## What is being asked
Will you return, word for word, only the lines from the top of the data below down to and including the one with "wt.nodes.clear()"?

## Material provided
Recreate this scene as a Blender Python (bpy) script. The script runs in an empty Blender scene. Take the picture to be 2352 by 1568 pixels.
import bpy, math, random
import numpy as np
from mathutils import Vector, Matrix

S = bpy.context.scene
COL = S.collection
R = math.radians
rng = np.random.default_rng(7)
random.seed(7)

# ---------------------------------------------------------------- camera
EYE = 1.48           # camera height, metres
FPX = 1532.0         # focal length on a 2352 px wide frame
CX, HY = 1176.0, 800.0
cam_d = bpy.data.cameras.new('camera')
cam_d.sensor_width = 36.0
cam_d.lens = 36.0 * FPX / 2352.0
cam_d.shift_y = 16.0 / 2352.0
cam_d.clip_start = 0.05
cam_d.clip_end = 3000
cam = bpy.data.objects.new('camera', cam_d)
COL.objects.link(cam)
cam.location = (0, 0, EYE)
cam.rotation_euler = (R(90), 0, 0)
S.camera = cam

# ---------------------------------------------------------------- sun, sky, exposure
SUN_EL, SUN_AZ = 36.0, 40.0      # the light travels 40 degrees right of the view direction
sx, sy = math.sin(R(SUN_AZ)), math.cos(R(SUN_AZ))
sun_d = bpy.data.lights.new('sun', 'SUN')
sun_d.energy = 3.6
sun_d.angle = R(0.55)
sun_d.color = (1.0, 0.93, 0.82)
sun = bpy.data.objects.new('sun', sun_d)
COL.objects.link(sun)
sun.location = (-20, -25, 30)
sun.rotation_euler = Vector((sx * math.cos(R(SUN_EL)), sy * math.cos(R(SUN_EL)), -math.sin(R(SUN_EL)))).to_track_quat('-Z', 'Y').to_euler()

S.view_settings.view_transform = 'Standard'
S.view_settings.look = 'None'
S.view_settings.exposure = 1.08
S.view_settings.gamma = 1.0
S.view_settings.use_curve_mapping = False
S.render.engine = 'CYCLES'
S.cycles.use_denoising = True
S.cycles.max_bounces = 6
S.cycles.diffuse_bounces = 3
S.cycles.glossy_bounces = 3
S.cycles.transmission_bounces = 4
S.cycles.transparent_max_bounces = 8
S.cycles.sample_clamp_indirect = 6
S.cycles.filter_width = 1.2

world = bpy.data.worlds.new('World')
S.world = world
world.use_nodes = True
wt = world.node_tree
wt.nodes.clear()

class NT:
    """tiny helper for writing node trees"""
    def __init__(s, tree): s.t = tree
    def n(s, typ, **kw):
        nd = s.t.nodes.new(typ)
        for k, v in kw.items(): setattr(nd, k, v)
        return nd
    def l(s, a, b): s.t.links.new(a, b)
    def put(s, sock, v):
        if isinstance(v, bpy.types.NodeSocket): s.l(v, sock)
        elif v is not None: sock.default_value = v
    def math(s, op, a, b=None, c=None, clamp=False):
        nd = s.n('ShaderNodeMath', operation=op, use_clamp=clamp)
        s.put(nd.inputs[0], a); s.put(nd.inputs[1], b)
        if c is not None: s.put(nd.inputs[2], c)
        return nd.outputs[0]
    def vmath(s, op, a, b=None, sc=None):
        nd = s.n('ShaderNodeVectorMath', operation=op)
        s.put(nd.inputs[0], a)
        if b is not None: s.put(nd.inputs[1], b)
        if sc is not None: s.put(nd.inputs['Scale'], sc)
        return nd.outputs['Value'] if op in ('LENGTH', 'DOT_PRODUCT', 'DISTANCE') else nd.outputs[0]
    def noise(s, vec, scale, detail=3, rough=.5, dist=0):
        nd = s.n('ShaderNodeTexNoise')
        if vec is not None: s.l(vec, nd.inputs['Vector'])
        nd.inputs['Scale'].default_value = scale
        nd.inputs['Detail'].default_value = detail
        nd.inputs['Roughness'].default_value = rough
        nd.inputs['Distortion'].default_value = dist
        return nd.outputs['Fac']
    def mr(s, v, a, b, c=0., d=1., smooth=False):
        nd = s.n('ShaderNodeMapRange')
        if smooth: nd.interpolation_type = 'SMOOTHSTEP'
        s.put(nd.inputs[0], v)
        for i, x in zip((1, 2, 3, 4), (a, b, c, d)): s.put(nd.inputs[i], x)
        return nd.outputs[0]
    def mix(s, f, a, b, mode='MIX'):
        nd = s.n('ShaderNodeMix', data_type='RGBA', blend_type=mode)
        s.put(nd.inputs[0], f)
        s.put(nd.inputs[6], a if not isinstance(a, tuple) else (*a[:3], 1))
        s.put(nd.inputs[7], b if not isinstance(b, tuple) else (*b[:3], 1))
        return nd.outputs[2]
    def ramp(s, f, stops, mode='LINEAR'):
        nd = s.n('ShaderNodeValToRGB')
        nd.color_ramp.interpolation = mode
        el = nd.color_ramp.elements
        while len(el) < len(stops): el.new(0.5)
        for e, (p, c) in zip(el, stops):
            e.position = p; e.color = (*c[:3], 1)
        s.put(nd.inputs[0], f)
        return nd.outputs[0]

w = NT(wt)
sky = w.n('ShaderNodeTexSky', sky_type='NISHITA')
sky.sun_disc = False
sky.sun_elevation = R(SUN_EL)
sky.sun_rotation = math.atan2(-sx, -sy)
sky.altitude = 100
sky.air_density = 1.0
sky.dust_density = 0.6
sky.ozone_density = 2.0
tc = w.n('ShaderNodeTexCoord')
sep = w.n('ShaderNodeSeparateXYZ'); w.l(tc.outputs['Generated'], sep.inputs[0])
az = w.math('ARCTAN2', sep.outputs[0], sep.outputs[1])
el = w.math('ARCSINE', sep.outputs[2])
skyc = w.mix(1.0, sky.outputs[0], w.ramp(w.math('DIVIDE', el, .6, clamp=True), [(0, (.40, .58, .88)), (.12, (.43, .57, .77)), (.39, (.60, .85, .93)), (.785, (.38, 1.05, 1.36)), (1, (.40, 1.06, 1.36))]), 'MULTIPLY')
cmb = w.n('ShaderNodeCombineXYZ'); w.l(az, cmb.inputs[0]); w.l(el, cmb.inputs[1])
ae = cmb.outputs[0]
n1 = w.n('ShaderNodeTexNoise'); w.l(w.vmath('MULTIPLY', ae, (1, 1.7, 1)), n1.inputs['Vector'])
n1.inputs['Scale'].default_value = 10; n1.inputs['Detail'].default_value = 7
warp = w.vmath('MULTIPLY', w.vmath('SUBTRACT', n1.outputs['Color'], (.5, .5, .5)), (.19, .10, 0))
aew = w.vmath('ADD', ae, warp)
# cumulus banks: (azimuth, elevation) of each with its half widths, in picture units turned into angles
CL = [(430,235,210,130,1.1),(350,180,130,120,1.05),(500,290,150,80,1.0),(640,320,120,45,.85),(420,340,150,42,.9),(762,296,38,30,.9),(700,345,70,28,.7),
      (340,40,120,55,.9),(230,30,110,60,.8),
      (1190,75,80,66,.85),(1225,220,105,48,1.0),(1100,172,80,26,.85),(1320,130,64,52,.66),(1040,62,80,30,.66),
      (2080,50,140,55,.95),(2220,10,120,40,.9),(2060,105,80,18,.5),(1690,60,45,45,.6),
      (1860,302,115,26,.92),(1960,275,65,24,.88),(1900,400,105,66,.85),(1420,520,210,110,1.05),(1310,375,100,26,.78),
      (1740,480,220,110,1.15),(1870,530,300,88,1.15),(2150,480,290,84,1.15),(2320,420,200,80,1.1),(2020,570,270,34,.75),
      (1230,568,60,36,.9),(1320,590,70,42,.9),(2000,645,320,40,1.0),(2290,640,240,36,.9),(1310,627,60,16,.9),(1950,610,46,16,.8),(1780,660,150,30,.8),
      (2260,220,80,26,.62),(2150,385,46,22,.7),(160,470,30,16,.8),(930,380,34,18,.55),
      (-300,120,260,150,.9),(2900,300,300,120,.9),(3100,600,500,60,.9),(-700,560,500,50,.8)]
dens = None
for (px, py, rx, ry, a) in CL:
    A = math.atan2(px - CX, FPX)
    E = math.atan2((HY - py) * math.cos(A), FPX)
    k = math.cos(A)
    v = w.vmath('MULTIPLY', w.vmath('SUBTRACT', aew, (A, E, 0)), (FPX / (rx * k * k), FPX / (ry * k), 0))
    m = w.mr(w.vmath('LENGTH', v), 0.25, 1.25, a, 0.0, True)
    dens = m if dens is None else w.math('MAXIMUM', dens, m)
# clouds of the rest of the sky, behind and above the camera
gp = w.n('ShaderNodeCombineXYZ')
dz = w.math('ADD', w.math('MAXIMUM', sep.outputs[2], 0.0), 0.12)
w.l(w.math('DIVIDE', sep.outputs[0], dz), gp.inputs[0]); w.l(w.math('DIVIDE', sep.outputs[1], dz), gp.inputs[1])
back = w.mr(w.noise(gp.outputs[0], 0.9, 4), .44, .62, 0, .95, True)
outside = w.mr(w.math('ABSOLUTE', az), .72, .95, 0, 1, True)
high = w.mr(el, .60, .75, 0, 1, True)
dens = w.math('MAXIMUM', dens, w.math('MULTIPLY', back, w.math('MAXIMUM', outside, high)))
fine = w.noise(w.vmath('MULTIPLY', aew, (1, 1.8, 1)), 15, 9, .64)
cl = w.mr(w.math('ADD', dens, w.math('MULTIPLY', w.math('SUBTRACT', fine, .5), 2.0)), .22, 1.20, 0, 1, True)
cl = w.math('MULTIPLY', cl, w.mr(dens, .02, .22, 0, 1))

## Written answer
Recreate this scene as a Blender Python (bpy) script. The script runs in an empty Blender scene. Take the picture to be 2352 by 1568 pixels.
import bpy, math, random
import numpy as np
from mathutils import Vector, Matrix

S = bpy.context.scene
COL = S.collection
R = math.radians
rng = np.random.default_rng(7)
random.seed(7)

# ---------------------------------------------------------------- camera
EYE = 1.48           # camera height, metres
FPX = 1532.0         # focal length on a 2352 px wide frame
CX, HY = 1176.0, 800.0
cam_d = bpy.data.cameras.new('camera')
cam_d.sensor_width = 36.0
cam_d.lens = 36.0 * FPX / 2352.0
cam_d.shift_y = 16.0 / 2352.0
cam_d.clip_start = 0.05
cam_d.clip_end = 3000
cam = bpy.data.objects.new('camera', cam_d)
COL.objects.link(cam)
cam.location = (0, 0, EYE)
cam.rotation_euler = (R(90), 0, 0)
S.camera = cam

# ---------------------------------------------------------------- sun, sky, exposure
SUN_EL, SUN_AZ = 36.0, 40.0      # the light travels 40 degrees right of the view direction
sx, sy = math.sin(R(SUN_AZ)), math.cos(R(SUN_AZ))
sun_d = bpy.data.lights.new('sun', 'SUN')
sun_d.energy = 3.6
sun_d.angle = R(0.55)
sun_d.color = (1.0, 0.93, 0.82)
sun = bpy.data.objects.new('sun', sun_d)
COL.objects.link(sun)
sun.location = (-20, -25, 30)
sun.rotation_euler = Vector((sx * math.cos(R(SUN_EL)), sy * math.cos(R(SUN_EL)), -math.sin(R(SUN_EL)))).to_track_quat('-Z', 'Y').to_euler()

S.view_settings.view_transform = 'Standard'
S.view_settings.look = 'None'
S.view_settings.exposure = 1.08
S.view_settings.gamma = 1.0
S.view_settings.use_curve_mapping = False
S.render.engine = 'CYCLES'
S.cycles.use_denoising = True
S.cycles.max_bounces = 6
S.cycles.diffuse_bounces = 3
S.cycles.glossy_bounces = 3
S.cycles.transmission_bounces = 4
S.cycles.transparent_max_bounces = 8
S.cycles.sample_clamp_indirect = 6
S.cycles.filter_width = 1.2

world = bpy.data.worlds.new('World')
S.world = world
world.use_nodes = True
wt = world.node_tree
wt.nodes.clear()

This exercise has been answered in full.